Records from a collection
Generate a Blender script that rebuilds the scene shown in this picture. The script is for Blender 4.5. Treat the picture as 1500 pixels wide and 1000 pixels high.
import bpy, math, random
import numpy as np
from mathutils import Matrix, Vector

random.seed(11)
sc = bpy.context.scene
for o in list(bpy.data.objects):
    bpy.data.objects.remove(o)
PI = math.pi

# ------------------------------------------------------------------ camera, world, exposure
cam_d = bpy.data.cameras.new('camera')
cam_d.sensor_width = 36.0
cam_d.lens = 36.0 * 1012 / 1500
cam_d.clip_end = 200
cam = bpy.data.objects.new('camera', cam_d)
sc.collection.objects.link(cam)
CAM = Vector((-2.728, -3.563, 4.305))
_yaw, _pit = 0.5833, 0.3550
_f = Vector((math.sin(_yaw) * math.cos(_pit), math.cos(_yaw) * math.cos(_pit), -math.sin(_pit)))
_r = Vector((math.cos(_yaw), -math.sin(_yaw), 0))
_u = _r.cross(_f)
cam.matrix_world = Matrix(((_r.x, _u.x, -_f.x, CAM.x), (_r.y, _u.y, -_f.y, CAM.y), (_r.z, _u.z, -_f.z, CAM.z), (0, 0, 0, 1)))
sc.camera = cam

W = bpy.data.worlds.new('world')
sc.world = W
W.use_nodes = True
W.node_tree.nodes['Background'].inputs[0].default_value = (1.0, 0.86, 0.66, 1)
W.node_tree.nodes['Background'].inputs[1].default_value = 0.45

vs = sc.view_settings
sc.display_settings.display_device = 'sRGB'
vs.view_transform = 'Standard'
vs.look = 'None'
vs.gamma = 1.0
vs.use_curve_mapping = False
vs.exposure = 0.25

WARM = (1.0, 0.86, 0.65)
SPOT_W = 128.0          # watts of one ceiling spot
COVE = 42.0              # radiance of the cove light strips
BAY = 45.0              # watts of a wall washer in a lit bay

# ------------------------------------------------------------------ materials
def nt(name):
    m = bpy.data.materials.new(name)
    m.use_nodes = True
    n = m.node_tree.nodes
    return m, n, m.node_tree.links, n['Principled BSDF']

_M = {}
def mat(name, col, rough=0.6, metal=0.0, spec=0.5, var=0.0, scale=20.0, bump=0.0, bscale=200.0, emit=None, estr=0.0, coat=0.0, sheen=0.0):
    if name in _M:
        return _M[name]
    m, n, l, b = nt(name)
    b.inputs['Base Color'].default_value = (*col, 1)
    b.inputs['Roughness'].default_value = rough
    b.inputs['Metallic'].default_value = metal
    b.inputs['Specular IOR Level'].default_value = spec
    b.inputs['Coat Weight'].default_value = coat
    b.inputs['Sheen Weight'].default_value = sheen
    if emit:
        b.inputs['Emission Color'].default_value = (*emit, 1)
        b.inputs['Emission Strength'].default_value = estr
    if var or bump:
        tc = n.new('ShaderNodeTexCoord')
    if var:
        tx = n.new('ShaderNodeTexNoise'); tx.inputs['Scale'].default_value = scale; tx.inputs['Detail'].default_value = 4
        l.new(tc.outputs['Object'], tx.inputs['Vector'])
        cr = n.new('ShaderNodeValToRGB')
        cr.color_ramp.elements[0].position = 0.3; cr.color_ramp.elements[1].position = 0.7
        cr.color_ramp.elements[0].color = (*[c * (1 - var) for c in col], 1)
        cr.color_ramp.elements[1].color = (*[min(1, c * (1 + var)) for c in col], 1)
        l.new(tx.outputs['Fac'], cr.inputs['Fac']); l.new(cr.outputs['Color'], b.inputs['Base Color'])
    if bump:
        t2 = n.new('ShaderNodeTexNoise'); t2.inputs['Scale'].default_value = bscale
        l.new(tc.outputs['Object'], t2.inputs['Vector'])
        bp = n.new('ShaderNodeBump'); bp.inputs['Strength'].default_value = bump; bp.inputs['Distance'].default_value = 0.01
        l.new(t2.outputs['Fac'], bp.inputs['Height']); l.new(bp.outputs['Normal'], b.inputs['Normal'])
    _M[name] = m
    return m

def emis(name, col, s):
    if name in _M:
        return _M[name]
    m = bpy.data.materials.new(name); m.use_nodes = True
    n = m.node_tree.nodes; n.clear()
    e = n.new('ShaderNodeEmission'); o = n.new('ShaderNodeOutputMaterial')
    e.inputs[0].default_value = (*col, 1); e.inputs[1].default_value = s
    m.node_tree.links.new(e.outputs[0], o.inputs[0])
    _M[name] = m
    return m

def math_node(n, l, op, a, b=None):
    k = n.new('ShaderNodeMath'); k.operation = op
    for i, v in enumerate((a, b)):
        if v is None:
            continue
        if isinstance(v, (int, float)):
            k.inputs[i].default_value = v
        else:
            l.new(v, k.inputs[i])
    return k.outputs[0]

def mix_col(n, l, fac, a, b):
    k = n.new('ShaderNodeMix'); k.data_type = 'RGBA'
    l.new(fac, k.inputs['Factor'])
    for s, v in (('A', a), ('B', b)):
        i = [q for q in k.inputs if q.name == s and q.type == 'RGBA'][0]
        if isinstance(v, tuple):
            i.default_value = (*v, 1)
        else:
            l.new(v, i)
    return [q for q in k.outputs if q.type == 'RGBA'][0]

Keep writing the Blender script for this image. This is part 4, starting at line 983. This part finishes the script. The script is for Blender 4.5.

To do: Copy down the whole of the data above, matching it exactly.

Result:
Generate a Blender script that rebuilds the scene shown in this picture. The script is for Blender 4.5. Treat the picture as 1500 pixels wide and 1000 pixels high.
import bpy, math, random
import numpy as np
from mathutils import Matrix, Vector

random.seed(11)
sc = bpy.context.scene
for o in list(bpy.data.objects):
    bpy.data.objects.remove(o)
PI = math.pi

# ------------------------------------------------------------------ camera, world, exposure
cam_d = bpy.data.cameras.new('camera')
cam_d.sensor_width = 36.0
cam_d.lens = 36.0 * 1012 / 1500
cam_d.clip_end = 200
cam = bpy.data.objects.new('camera', cam_d)
sc.collection.objects.link(cam)
CAM = Vector((-2.728, -3.563, 4.305))
_yaw, _pit = 0.5833, 0.3550
_f = Vector((math.sin(_yaw) * math.cos(_pit), math.cos(_yaw) * math.cos(_pit), -math.sin(_pit)))
_r = Vector((math.cos(_yaw), -math.sin(_yaw), 0))
_u = _r.cross(_f)
cam.matrix_world = Matrix(((_r.x, _u.x, -_f.x, CAM.x), (_r.y, _u.y, -_f.y, CAM.y), (_r.z, _u.z, -_f.z, CAM.z), (0, 0, 0, 1)))
sc.camera = cam

W = bpy.data.worlds.new('world')
sc.world = W
W.use_nodes = True
W.node_tree.nodes['Background'].inputs[0].default_value = (1.0, 0.86, 0.66, 1)
W.node_tree.nodes['Background'].inputs[1].default_value = 0.45

vs = sc.view_settings
sc.display_settings.display_device = 'sRGB'
vs.view_transform = 'Standard'
vs.look = 'None'
vs.gamma = 1.0
vs.use_curve_mapping = False
vs.exposure = 0.25

WARM = (1.0, 0.86, 0.65)
SPOT_W = 128.0          # watts of one ceiling spot
COVE = 42.0              # radiance of the cove light strips
BAY = 45.0              # watts of a wall washer in a lit bay

# ------------------------------------------------------------------ materials
def nt(name):
    m = bpy.data.materials.new(name)
    m.use_nodes = True
    n = m.node_tree.nodes
    return m, n, m.node_tree.links, n['Principled BSDF']

_M = {}
def mat(name, col, rough=0.6, metal=0.0, spec=0.5, var=0.0, scale=20.0, bump=0.0, bscale=200.0, emit=None, estr=0.0, coat=0.0, sheen=0.0):
    if name in _M:
        return _M[name]
    m, n, l, b = nt(name)
    b.inputs['Base Color'].default_value = (*col, 1)
    b.inputs['Roughness'].default_value = rough
    b.inputs['Metallic'].default_value = metal
    b.inputs['Specular IOR Level'].default_value = spec
    b.inputs['Coat Weight'].default_value = coat
    b.inputs['Sheen Weight'].default_value = sheen
    if emit:
        b.inputs['Emission Color'].default_value = (*emit, 1)
        b.inputs['Emission Strength'].default_value = estr
    if var or bump:
        tc = n.new('ShaderNodeTexCoord')
    if var:
        tx = n.new('ShaderNodeTexNoise'); tx.inputs['Scale'].default_value = scale; tx.inputs['Detail'].default_value = 4
        l.new(tc.outputs['Object'], tx.inputs['Vector'])
        cr = n.new('ShaderNodeValToRGB')
        cr.color_ramp.elements[0].position = 0.3; cr.color_ramp.elements[1].position = 0.7
        cr.color_ramp.elements[0].color = (*[c * (1 - var) for c in col], 1)
        cr.color_ramp.elements[1].color = (*[min(1, c * (1 + var)) for c in col], 1)
        l.new(tx.outputs['Fac'], cr.inputs['Fac']); l.new(cr.outputs['Color'], b.inputs['Base Color'])
    if bump:
        t2 = n.new('ShaderNodeTexNoise'); t2.inputs['Scale'].default_value = bscale
        l.new(tc.outputs['Object'], t2.inputs['Vector'])
        bp = n.new('ShaderNodeBump'); bp.inputs['Strength'].default_value = bump; bp.inputs['Distance'].default_value = 0.01
        l.new(t2.outputs['Fac'], bp.inputs['Height']); l.new(bp.outputs['Normal'], b.inputs['Normal'])
    _M[name] = m
    return m

def emis(name, col, s):
    if name in _M:
        return _M[name]
    m = bpy.data.materials.new(name); m.use_nodes = True
    n = m.node_tree.nodes; n.clear()
    e = n.new('ShaderNodeEmission'); o = n.new('ShaderNodeOutputMaterial')
    e.inputs[0].default_value = (*col, 1); e.inputs[1].default_value = s
    m.node_tree.links.new(e.outputs[0], o.inputs[0])
    _M[name] = m
    return m

def math_node(n, l, op, a, b=None):
    k = n.new('ShaderNodeMath'); k.operation = op
    for i, v in enumerate((a, b)):
        if v is None:
            continue
        if isinstance(v, (int, float)):
            k.inputs[i].default_value = v
        else:
            l.new(v, k.inputs[i])
    return k.outputs[0]

def mix_col(n, l, fac, a, b):
    k = n.new('ShaderNodeMix'); k.data_type = 'RGBA'
    l.new(fac, k.inputs['Factor'])
    for s, v in (('A', a), ('B', b)):
        i = [q for q in k.inputs if q.name == s and q.type == 'RGBA'][0]
        if isinstance(v, tuple):
            i.default_value = (*v, 1)
        else:
            l.new(v, i)
    return [q for q in k.outputs if q.type == 'RGBA'][0]

Keep writing the Blender script for this image. This is part 4, starting at line 983. This part finishes the script. The script is for Blender 4.5.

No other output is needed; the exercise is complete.